LOS ANGELES -- Is Hollywood in the mood to party?

On Sunday, the movie industry will gather for the Golden Globes, which are regularly one of the most freewheeling and frothiest award shows of the year. Champagne will flow. Punchlines will fly.

But the tone of this year’s ceremony may be different. The election of Donald Trump has loomed over this year’s awards season, where the movie industry’s usual self-congratulatory toasting has been mixed with a foreboding sense of dread.

“We are living in very troubled times,” Kenneth Lonergan, writer and director of one “Manchester by the Sea,” said Wednesday at the National Board of Review Awards. “How troubled, we don’t know yet.
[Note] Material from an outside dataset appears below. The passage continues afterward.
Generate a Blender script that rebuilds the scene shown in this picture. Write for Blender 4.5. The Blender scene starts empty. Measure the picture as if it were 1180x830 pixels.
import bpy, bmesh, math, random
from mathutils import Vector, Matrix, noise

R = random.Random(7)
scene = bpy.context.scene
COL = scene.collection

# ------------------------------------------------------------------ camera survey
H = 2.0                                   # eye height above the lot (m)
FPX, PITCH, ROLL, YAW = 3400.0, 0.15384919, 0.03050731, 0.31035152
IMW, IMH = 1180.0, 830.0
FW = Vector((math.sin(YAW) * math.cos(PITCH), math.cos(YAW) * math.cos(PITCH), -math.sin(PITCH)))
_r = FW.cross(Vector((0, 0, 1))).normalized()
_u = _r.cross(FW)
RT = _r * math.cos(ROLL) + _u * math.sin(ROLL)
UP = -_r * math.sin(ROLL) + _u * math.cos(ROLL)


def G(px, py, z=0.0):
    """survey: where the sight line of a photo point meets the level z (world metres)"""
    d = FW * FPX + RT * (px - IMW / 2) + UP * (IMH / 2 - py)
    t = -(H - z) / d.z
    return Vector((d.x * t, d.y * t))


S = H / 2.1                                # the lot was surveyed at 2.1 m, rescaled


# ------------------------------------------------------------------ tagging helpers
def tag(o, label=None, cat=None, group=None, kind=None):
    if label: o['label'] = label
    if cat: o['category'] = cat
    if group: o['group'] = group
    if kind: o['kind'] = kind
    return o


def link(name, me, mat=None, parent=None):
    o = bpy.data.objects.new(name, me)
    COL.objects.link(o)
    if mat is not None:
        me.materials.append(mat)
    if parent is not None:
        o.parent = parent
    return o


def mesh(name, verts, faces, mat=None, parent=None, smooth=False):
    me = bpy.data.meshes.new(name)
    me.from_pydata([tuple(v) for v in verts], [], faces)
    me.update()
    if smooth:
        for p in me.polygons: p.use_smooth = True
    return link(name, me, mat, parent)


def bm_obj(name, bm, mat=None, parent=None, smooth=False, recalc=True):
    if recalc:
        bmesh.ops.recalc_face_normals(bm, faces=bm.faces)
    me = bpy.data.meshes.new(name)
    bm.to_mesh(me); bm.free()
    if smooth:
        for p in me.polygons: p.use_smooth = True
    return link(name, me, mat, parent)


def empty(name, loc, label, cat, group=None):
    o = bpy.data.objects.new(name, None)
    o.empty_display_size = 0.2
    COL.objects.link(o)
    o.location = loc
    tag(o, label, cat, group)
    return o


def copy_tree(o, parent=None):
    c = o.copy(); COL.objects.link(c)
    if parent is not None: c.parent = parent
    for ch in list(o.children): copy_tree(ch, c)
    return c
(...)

It’s going to be a lot of trouble, or it might be bad trouble like we’ve never seen.”

Such speeches have been commonplace throughout the litany of awards that lead up, ultimately, to the Feb. 26 Academy Awards.

At Tuesday’s New York Film Critics Circle Awards, “Daily Show” host Trevor Noah compared the lauded “O.J.: Made in America” to the election: “another bad decision based on fame and race.” At the Gotham Film Independent Film Awards in November, Damian Lewis archly intoned, “The film that receives the most votes ... is the winner. It’s a brilliant idea,” referring to Trump’s loss of the popular vote.

Barry Jenkins, the writer-director of the tender coming-of-age tale “Moonlight,” said at the National Board of Review Awards: “As we make America great again, let’s remember some inconsiderable things in our legacy, because there was a time when someone like me was just not considered.”

And surely many attendees will be thinking of those absent. After a year full of notable deaths, the back-to-back passing over the holidays of Debbie Reynolds and her daughter Carrie Fisher, was felt particularly in a Hollywood that revered them both. Reynolds and Fisher were to be laid to rest Friday in Los Angeles.

Sunday night’s biggest question may between whether to let loose or sober up.